When I was in my final year of high school and wondering what course to take up, all I could think of was that I didn’t want to take up Computer Science.

It was a rebellious teenager kind of thing.

My parents were enthralled with all the people they knew who had kids taking up the course because it was the course to be taking up at that time. You know how you have fad courses from time to time? Now it’s Nursing, but back then it was Com Sci.

So I figured I didn’t want it. Besides, I suck at math. It would be no good trying to take up something that I wouldn’t excel in.

(Also, at that time I thought I wanted to be a copywriter. I was wrong. I switched majors half-way through.)

But now that I’m working in a rather techie position, I’m thinking I might have been wrong about my career choice. I love being an academic, and I can live in a library (except ghosts tend to stick around in libraries, and I prefer not having my work environment populated by ghosts), but the money’s in programming.

Plus, when you’re a programmer, people expect you to be odd. They expect you to be cranky and socially awkward so you don’t really have to talk to people. Anything horrible you might do can and will be chalked up to your weird nerd brain.
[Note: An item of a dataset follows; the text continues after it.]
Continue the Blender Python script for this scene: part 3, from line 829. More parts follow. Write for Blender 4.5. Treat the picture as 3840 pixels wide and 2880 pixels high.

(Granted, life as an academic gives you all that, too, but with a huge hunking side helping of poverty. I do not like poverty, so in this regard being a programmer sort of wins out.)

And programming is logic, when you think about it. You have languages, and you make computers do stuff with your words. How is that not the closing thing we have to wizardry?

But I have been distracted from the true purpose of this post (as always).

Mr. Penumbra’s 24-Hour Bookstore is a rather unique book. It’s not every day you get a novel that combines an ancient cult, Google, and data visualization.

The constant mention of things like social media, the Internet, and even bloody Fruit Ninja can get tiring after a while, but what right do I have to complain? I’m the one who gets antsy when my phone gets no 3G signal.

Maybe real life is annoying, and the book simply reflects that.

Anyway, I don’t exactly know how to describe it. The novel is sprawling, which is weird for something so short. Here’s a better way to put it: I’m not sure it even follows the three-act structure.

But it’s an interesting novel, and it’s worth a read. It’s kind of funny, actually (such as when it mentions a new Google project that seeks to harness the power of hubris).

Best of all, this has to be the only book I’ve read with a disgustingly lavish paean to a programming language. It’s so nerdy I think Urkel tried to kill himself after reading it.

And so now I figure I want to learn how to code Ruby. Dude was gushing so hard about it I just can’t help myself. Whether I do end up learning how to code, though, is another story.